Given the feebleness of the intelligence, the
scale and timing of the raid, the publicity that accompanied it, and
the subsequent revelations, it’s hard to avoid the conclusion
that the government was over-eager to stage a high-profile action that
would vindicate the war on terror, which can only be sustained if the
fears of the public are regularly fanned.
The police have issued an ambiguous, half-hearted
apology for “any hurt that may have been caused”.
Even that is more than the politicians have offered. Tony
Blair’s response to the shooting was to assert: “I
don’t want them [the police] to be under any inhibition at
all in going after those people who are engaged in
terrorism.” Ken Livingstone, the London mayor, accused
critics of trying to “smear” the Metropolitan
Police Commissioner, who, along with the government, bears ultimate
responsibility for the raid.
Kahar works for the post office, Koyair for a
supermarket. Neither has any record of criminal activity. Indeed.
Koyair had recently sent off for an application to join the police.
They are hard-working, law-abiding British citizens who happen also to
be devout Muslims. As Kahar said at the press conference, “I
believe the only crime I had done was being Asian with a long
beard.”
The raid was an extreme example of a broader
policy. In the two months after the July 7th 2005 bombings, some 10,000
people were stopped and searched in the London streets under the
anti-terrorism law; 27% were Asians, who make up only 12% of
London’s population. Not one of the searches resulted in an
arrest or a charge related to terrorism. The statistics reflect more
than the racism of individual police officers. The Home
Office’s guidance states that: ‘It is appropriate
for officers to take account of a person’s ethnic background
when they decide who to stop in response to a specific terrorist threat
(for example, some international terrorist groups are associated with
particular ethnic groups, such as Muslims).’ In March 2005, a
senior government minister told Muslims that they should accept as a
“reality” that they will be stopped and searched
more often than others.
It has become commonplace for politicians
(including the Prime Minister) and columnists to suggest that
‘British tolerance’ has permitted terrorism to
flourish. We are told we are under threat not because of the backlash
against British involvement in brutal, unjust foreign wars but because
the ideology of multiculturalism and a concern for human rights have
blunted our willingness to defend ourselves against the Islamist
menace. The fact that an innocent, unarmed Londoner was shot by police,
at nearly point blank range, without warning, has done nothing to make
these people think again. Rather, they see in the complaints by Muslims
– remarkably restrained under the circumstances - an
unwillingness to collaborate with the war on terror. Some have
suggested that the bogus tip-off must have come from Al Qaeda.

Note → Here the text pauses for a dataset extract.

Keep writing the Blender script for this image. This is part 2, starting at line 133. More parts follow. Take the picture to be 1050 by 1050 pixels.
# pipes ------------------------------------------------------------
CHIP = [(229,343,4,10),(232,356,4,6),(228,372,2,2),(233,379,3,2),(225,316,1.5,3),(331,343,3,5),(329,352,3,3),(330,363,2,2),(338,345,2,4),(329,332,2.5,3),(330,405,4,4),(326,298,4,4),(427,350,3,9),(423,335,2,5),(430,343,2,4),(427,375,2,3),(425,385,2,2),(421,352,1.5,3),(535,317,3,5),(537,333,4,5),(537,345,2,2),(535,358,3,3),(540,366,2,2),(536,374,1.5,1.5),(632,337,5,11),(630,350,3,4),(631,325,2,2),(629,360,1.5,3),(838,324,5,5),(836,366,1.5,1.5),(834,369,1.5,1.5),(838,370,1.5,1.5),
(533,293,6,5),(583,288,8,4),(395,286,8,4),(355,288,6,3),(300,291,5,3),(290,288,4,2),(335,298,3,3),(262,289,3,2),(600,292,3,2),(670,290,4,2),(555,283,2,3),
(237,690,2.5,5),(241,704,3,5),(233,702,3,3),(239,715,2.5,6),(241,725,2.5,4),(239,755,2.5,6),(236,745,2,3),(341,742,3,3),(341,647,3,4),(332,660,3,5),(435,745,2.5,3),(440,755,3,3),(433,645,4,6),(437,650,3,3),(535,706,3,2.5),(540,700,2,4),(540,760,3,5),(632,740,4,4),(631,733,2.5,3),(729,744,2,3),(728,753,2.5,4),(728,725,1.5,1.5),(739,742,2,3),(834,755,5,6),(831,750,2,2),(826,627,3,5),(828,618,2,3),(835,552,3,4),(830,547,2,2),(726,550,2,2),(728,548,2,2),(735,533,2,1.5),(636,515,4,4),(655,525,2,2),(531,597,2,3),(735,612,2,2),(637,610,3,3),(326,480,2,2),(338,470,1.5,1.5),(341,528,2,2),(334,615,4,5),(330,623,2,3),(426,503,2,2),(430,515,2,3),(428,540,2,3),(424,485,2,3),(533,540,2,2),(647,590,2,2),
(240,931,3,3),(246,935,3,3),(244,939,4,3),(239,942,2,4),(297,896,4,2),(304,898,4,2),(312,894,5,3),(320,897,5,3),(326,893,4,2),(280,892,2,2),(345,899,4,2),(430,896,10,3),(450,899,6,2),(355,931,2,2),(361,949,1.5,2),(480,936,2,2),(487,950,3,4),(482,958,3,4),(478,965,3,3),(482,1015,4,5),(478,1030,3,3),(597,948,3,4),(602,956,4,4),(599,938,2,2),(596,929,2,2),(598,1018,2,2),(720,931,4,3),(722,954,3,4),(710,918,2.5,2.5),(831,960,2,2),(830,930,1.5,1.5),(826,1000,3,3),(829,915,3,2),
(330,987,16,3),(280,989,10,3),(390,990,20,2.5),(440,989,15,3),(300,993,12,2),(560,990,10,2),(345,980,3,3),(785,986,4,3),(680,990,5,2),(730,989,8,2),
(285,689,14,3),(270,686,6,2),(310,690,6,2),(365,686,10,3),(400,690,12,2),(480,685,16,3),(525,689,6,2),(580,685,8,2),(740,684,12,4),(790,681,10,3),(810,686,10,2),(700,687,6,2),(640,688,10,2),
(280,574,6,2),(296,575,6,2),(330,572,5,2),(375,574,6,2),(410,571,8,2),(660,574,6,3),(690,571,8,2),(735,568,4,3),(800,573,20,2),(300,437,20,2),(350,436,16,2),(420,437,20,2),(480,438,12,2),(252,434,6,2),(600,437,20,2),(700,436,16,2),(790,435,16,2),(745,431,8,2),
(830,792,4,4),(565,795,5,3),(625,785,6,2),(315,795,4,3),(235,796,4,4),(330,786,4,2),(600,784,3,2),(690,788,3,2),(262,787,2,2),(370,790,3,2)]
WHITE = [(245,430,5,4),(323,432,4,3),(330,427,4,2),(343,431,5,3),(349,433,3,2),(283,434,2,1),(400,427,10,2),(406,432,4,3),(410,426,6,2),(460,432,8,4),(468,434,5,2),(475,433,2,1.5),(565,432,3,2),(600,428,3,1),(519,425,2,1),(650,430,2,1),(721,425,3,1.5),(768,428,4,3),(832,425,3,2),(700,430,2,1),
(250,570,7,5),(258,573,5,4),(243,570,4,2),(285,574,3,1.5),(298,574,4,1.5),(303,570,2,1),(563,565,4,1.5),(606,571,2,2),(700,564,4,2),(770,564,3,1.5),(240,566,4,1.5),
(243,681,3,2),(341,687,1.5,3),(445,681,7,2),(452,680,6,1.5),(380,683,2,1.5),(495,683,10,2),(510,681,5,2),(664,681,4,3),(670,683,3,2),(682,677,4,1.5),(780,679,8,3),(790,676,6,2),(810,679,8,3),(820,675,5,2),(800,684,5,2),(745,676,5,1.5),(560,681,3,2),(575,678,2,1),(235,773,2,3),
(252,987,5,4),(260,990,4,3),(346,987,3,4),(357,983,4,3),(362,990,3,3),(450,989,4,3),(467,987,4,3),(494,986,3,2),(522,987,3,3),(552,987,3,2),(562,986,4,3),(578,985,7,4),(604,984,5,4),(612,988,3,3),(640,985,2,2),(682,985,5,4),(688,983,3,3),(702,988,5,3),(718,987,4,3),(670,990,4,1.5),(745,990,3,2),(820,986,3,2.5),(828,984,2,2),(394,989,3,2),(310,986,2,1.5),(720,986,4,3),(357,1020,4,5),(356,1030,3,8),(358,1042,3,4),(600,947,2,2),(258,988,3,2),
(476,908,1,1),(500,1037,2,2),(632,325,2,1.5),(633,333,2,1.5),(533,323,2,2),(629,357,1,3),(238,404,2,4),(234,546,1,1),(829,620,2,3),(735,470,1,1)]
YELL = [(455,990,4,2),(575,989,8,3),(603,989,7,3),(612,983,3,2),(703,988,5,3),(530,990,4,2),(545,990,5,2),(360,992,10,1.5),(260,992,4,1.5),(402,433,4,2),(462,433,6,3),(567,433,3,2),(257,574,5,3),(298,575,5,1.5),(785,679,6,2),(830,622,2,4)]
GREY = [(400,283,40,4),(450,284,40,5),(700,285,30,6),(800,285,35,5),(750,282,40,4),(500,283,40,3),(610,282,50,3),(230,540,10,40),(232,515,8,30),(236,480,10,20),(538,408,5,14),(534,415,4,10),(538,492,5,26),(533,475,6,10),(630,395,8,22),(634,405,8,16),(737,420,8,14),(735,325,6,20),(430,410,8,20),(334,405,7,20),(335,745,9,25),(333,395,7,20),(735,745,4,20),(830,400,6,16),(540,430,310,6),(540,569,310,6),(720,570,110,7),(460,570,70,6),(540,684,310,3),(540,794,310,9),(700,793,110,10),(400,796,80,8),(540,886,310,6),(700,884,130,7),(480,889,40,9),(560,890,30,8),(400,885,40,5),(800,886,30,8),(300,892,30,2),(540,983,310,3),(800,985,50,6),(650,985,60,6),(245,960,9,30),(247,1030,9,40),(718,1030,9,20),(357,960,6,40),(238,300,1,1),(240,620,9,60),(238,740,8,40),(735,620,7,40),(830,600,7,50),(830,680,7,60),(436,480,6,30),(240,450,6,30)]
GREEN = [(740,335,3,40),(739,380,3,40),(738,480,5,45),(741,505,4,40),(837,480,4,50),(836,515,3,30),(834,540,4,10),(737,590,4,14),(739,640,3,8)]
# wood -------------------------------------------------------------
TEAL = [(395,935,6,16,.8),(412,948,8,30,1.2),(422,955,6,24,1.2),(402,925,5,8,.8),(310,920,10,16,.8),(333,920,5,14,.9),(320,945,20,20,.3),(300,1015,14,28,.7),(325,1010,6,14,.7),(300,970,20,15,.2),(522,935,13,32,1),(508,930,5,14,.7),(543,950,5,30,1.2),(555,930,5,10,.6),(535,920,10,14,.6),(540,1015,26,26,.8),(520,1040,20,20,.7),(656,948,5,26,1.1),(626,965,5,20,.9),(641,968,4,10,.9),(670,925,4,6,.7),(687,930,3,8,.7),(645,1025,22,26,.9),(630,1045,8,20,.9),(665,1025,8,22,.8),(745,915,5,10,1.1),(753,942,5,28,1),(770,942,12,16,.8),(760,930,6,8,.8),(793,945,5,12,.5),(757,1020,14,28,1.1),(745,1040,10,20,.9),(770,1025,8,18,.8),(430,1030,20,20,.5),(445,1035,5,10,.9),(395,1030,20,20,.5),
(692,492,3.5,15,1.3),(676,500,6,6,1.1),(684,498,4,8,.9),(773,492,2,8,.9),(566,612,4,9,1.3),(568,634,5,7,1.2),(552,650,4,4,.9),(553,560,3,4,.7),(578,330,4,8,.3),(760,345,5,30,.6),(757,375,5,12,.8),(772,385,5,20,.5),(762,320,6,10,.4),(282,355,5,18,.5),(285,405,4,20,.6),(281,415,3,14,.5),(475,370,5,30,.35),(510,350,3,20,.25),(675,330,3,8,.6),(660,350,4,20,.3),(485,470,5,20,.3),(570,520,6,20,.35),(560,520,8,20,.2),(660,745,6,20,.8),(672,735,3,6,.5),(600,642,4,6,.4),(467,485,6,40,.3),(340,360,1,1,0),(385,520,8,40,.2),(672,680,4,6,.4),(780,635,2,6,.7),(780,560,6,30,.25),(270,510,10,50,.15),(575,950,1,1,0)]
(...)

The Observer, in bygone years a bastion of British
liberalism, headlined its editorial on the affair: “Better a
bungled raid than another terrorist outrage.” That lofty,
callous calculus never adds up. The raid has done nothing to deter
terrorism. It’s likely to make it even more difficult for the
police to gather meaningful information about real threats to public
safety. Formulations like The Observer’s merely sanctify
violent police racism, which poses a danger to Londoners as serious as
any terrorrist.
More than two hundred years ago, during a fiercer
period of repression (the putative menace in those days coming from the
French revolution and its English sympathisers), William Blake wandered
the streets of London and found evidence wherever he looked of
“mind-forg’d manacles” - the fears and
prejudices that keep people in thrall to an unjust social system. But
he also imagined another London, a meeting-place for all humanity:
In the Exchanges of London every Nation
walk’d,
And London walk’d in every Nation, mutual in love &
harmony
That democratic vision is profoundly at odds with
the ideology being preached and practiced in Britain these days. London
is often cited as the most harmoniously multi-ethnic city in the world,
and there’s some truth in the boast. But that’s no
thanks whatsoever to its police, its newspapers or its politicians.